Interessado em investigar a parceria da agência americana com a empresa suíça e as interferências no Brasil, o professor do Instituto de Estudos Estratégicos (INEST/UFF) Vitelio Brustolin, juntamente com os docentes Dennison de Oliveira, da Universidade Federal do Paraná (UFPR), e Alcides Eduardo dos Reis Peron, da Universidade de São Paulo (USP), publicaram há pouco mais de dois meses na revista acadêmica Cambridge Review of International Affairs o artigo "Exploring the relationship between Crypto AG and the CIA in the use of rigged encryption machines for espionage in Brazil" (Explorando a relação entre a Crypto AG e a CIA no uso de máquinas de criptografia manipuladas para espionagem no Brasil). Além da CIA, o artigo apresenta evidências históricas e documentais do controle da agência de inteligência alemã BND (Bundesnachrichtendienst) sob a Crypto AG. A empresa suíça passou a colaborar com essas agências de inteligência em 1958 e foi adquirida por elas em 1970. A condução das atividades da CIA na empresa era compartilhada com outra agência estadunidense, a National Security Agency (NSA). Diante desse contexto, o professor Vitelio explica que é preciso reescrever décadas de história com base no que a CIA e o BND sabiam e nas ações e omissões de seus respectivos países em relação a esse golpe de espionagem.

"As agências controlavam a Crypto AG, sendo que a CIA se impõe sobre seus parceiros alemães. A inteligência norte-americana desenvolvia a tecnologia das máquinas de criptografia, sabotava os algoritmos para que se tornassem decifráveis e escolhia os alvos para vendas.
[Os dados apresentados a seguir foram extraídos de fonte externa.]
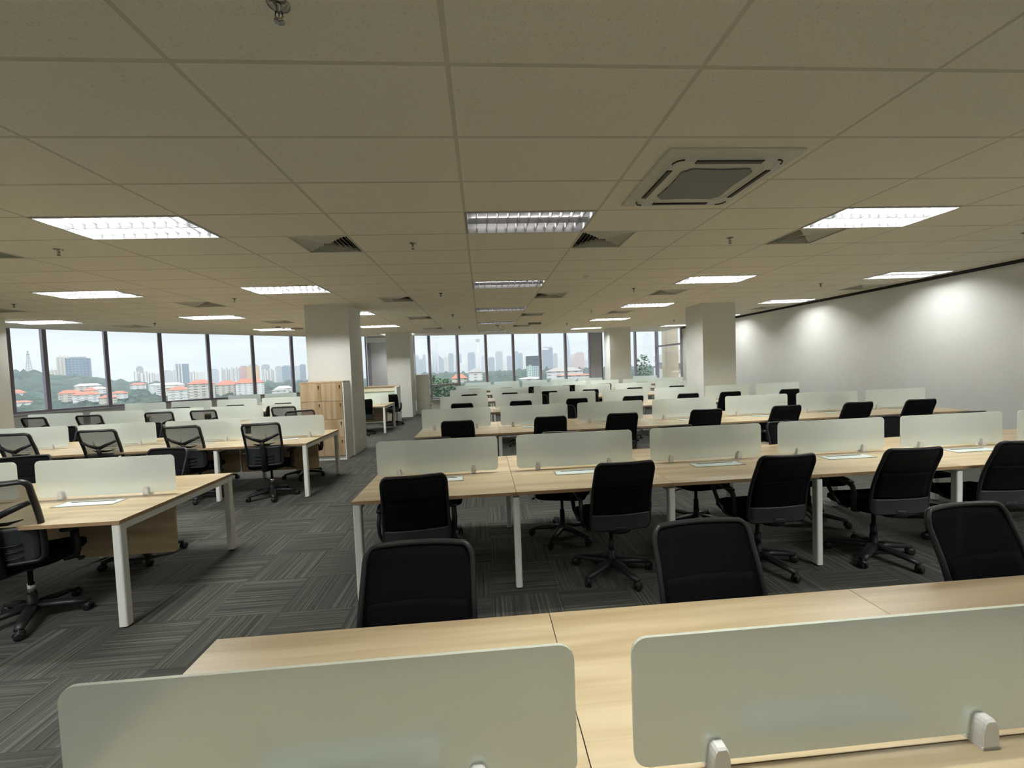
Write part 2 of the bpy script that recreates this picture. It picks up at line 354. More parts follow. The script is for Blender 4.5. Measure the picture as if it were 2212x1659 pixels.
nm = ['narrow bay beside the beige filing cabinet', 'bay showing the twin towers', 'bay showing the tall observation tower', 'bay with the grey crowned tower', 'bay with an adjoining pair of blue towers', 'bay with the masted blue tower', 'last bay before the grey wall panel']
for k in range(len(FW)-1):
    low = k < 2
    window(FW[k], FW[k+1], .42 if low else .6, 'far window, '+nm[k], transom=.98 if low else None, mull=.10)
    low_wall('wall_front', FW[k], FW[k+1], .42 if low else .6, 'low white wall under the far windows')
CW = [(5.6, 19.3), (7.35, 19.62), (8.5, 19.85)]
window(CW[0], CW[1], .75, 'corner window, left bay beside the far right column')
window(CW[1], CW[2], .75, 'corner window, right bay showing the concrete car park')
low_wall('wall_front', CW[0], CW[2], .75, 'low wall under the corner windows')
window((8.5, 19.85), (8.5, 17.2), .75, 'window in the right wall looking past a tan pillar', transom=2.35, mull=.14)
low_wall('wall_right', (8.5, 19.85), (8.5, 17.2), .75, 'low wall under the right hand window')
# solid panels between the windows
mb = MB(); seg_box(mb, FW[-1], CW[0], 0, 3.62, -.05, .1); struct(mb.build('wall_front', BLIND), 'grey wall panel between far windows and right column', 'wall')
p0, p1 = (-5.2, 19.3), FW[0]
mb = MB(); seg_box(mb, p0, (-4.6, 17.35), 0, 3.62, 0, .1); struct(mb.build('wall_far_left', WALL), 'short white return wall behind the large column', 'wall')
mb = MB(); seg_box(mb, (-4.62, 17.35), p1, 0, 3.62, 0, .12); o = struct(mb.build('wall_far_left', BLIND), 'pale grey wall panel between the two pale columns', 'wall')
mb = MB(); seg_box(mb, (-4.62, 17.35), p1, 2.86, CZ, -.12, -.001); mb.build('header_box', WALL, o)
mb = MB(); M, L = seg_box(mb, (-4.62, 17.35), (-4.5, 17.36), 0, 2.86, -.09, -.001); mb.build('mullion', MULL, o)

# ------------------------------------------------------------------ columns
def column(x0, x1, y0, y1, label):
    return struct(MB().box(x0, x1, y0, y1, 0, CZ).build('column', COLM), label, 'column')
c = column(-3.50, -2.65, 8.65, 9.50, 'large white square column with the oak lockers against it')
sk = MB().box(-2.655, -2.642, 9.04, 9.12, .26, .38)
sk.box(-2.642, -2.638, 9.055, 9.105, .29, .35)
tag(sk.build('wall_socket', WHITE, bevel=.002), 'white power socket low on the side of the large column', 'socket')
column(5.44, 6.28, 9.95, 10.8, 'large white square column right of the far windows')
column(-3.40, -2.57, 15.2, 16.0, 'pale column behind the small far left workstation')
column(5.02, 5.86, 16.12, 16.86, 'pale column between the far window and the corner window')
column(-10.7, -9.74, 8.55, 9.33, 'pale pillar cut off by the left edge of the picture')

# ------------------------------------------------------------------ luminaires
def louvre_light():
    t = empty('ceiling_light')
    W_, D_ = 1.19, .59
    f = MB()
    for a in (f,):
        a.box(0, W_, 0, .018, 0, .10); a.box(0, W_, D_-.018, D_, 0, .10); a.box(0, .018, .018, D_-.018, 0, .10); a.box(W_-.018, W_, .018, D_-.018, 0, .10)
        a.box(0, W_, 0, D_, .10, .106)
    f.build('housing', FIXW, t, loc=(.005, .005, -.006))
    l = MB(); z0, z1 = 0.0, .042
    for k in range(1, 12):
        x = W_*k/12
        l.add([(x-.003, .018, z0), (x+.003, .018, z0), (x+.003, D_-.018, z0), (x-.003, D_-.018, z0), (x-.010, .018, z1), (x+.010, .018, z1), (x+.010, D_-.018, z1), (x-.010, D_-.018, z1)],
              [(0, 3, 2, 1), (4, 5, 6, 7), (0, 1, 5, 4), (1, 2, 6, 5), (2, 3, 7, 6), (3, 0, 4, 7)])
    y = D_/2
    l.add([(.018, y-.006, z0), (W_-.018, y-.006, z0), (W_-.018, y+.006, z0), (.018, y+.006, z0), (.018, y-.028, z1), (W_-.018, y-.028, z1), (W_-.018, y+.028, z1), (.018, y+.028, z1)],
          [(0, 3, 2, 1), (4, 5, 6, 7), (0, 1, 5, 4), (1, 2, 6, 5), (2, 3, 7, 6), (3, 0, 4, 7)])
    l.build('louvre', FIXL, t, loc=(.005, .005, -.002))
    return t
FIXW = mat('luminaire_white', (.50, .51, .51), .4); FIXL = mat('louvre_aluminium', (.30, .31, .32), .35)
TUBE = mat('fluorescent_tube', (.9, .9, .9), .5, emit=(.92, 1.0, .96), strength=3.0)
TUBED = mat('fluorescent_tube_dim', (.9, .9, .9), .5, emit=(1.0, .93, .93), strength=4.0)
proto_l = louvre_light()
colname = {-9: 'at the far left', -8.5: 'by the left windows, partly behind the pillar', -5.5: 'in the leftmost full column of lights', -3: 'in the column left of centre', -6: 'at the left', 0: 'in the dim centre column', 3: 'in the column right of centre', 6: 'in the column beside the right wall'}
rowname = {-7: 'behind the viewer', -2: 'overhead, above the viewer', 3: 'nearest row', 8: 'second row back', 13: 'third row back', 18: 'fourth row back', 23: 'farthest row by the windows'}
first = True
for i, j in lights:
    x = X0+1.2*i; y = Y0+.6*j
    if i == 3 and j == 23: pass
    o = copy_tree(proto_l)
    o.location = (x, y, CZ)
    tag(o, 'louvred ceiling light %s, %s' % (colname[i], rowname[j]), 'ceiling light', 'louvred ceiling lights')
    tm = TUBED if i == 0 else TUBE
    if (i == 0, j == 0) and ('tube_d' if i == 0 else 'tube') not in bpy.data.meshes:
        mb = MB(); n_ = 'tube_d' if i == 0 else 'tube'
        for yy in (.15, .44): mb.tube([(.05, yy, .084), (1.15, yy, .084)], .013, 8)
        tmp = mb.build(n_, tm); tme = tmp.data; tme.name = n_; bpy.data.objects.remove(tmp)
    tob = bpy.data.objects.new('fluorescent_tube', bpy.data.meshes['tube_d' if i == 0 else 'tube']); COL.objects.link(tob); tob.parent = o
    ln = 'lamp_d' if i == 0 else 'lamp_w' if i == 6 else 'lamp'
    ld = bpy.data.lights.get(ln)
    if not ld:
        ld = bpy.data.lights.new(ln, 'AREA'); ld.shape = 'RECTANGLE'; ld.size = 1.12; ld.size_y = .05
        ld.spread = radians(80 if i == 0 else 158); ld.color = (1.0, 1.0, .975); ld.energy = LAMP*(.26 if i == 0 else .55 if i == 6 else 1)
    for yy in (.15, .44): lo = bpy.data.objects.new('lamp', ld); COL.objects.link(lo); lo.parent = o; lo.location = (.6, yy, .068)
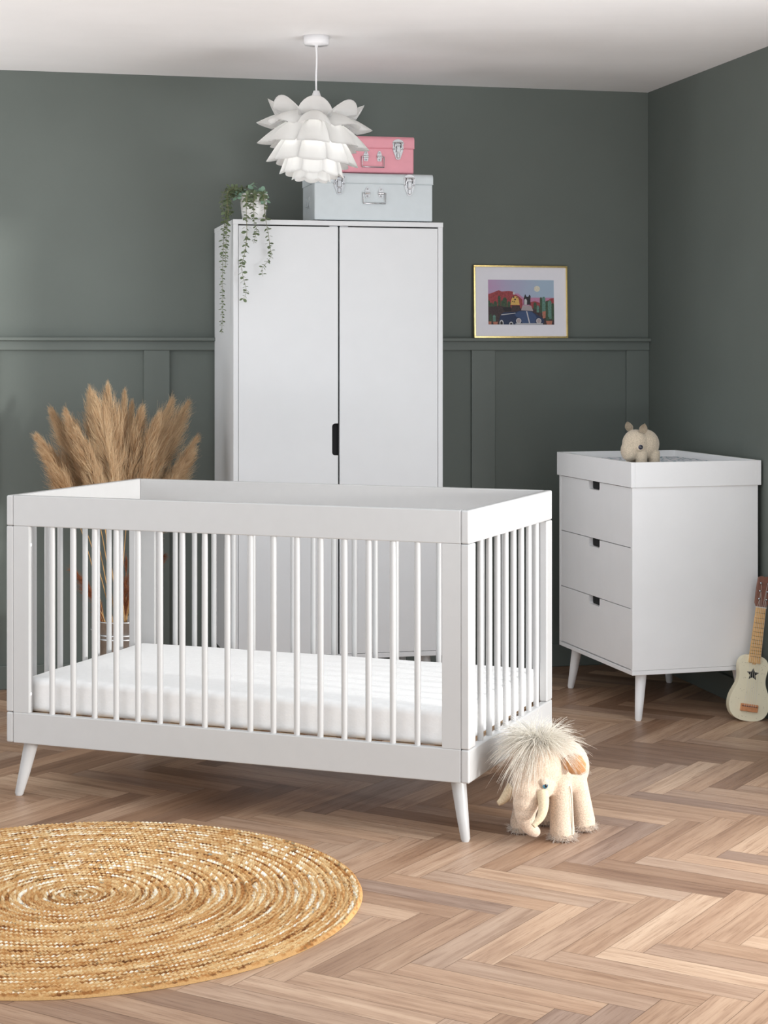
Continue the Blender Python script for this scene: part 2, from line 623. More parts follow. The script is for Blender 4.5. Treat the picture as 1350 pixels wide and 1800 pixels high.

Assim, as mensagens secretas dos países, que deveriam ser criptografadas, eram ouvidas sem nenhum problema pelos estadunidenses e pelos alemães. Além disso, pelo menos quatro países estavam a par da natureza das operações ou receberam informações coletadas: Israel, Suécia, Suíça e Reino Unido", relata o docente.

Para Vitelio, a capacidade de decifrar rapidamente a criptografia das mensagens enviadas pelos países que utilizavam os equipamentos foi uma enorme vantagem para os Estados Unidos e Alemanha. "Alguns exemplos internacionais foram marcantes, como a crise dos reféns na invasão da Embaixada dos EUA no Irã, em 1979, quando autoridades americanas puderam acompanhar conversas sigilosas entre diferentes governantes iranianos. A fraude nas máquinas também permitiu que os americanos fornecessem informações secretas do governo argentino aos britânicos durante a Guerra das Malvinas, em 1982, o que colaborou para a derrota da Argentina".

O docente relata que os gestores estadunidenses vendiam máquinas adulteradas inclusive para países aliados, enquanto os parceiros alemães eram mais reticentes em relação a tais procedimentos.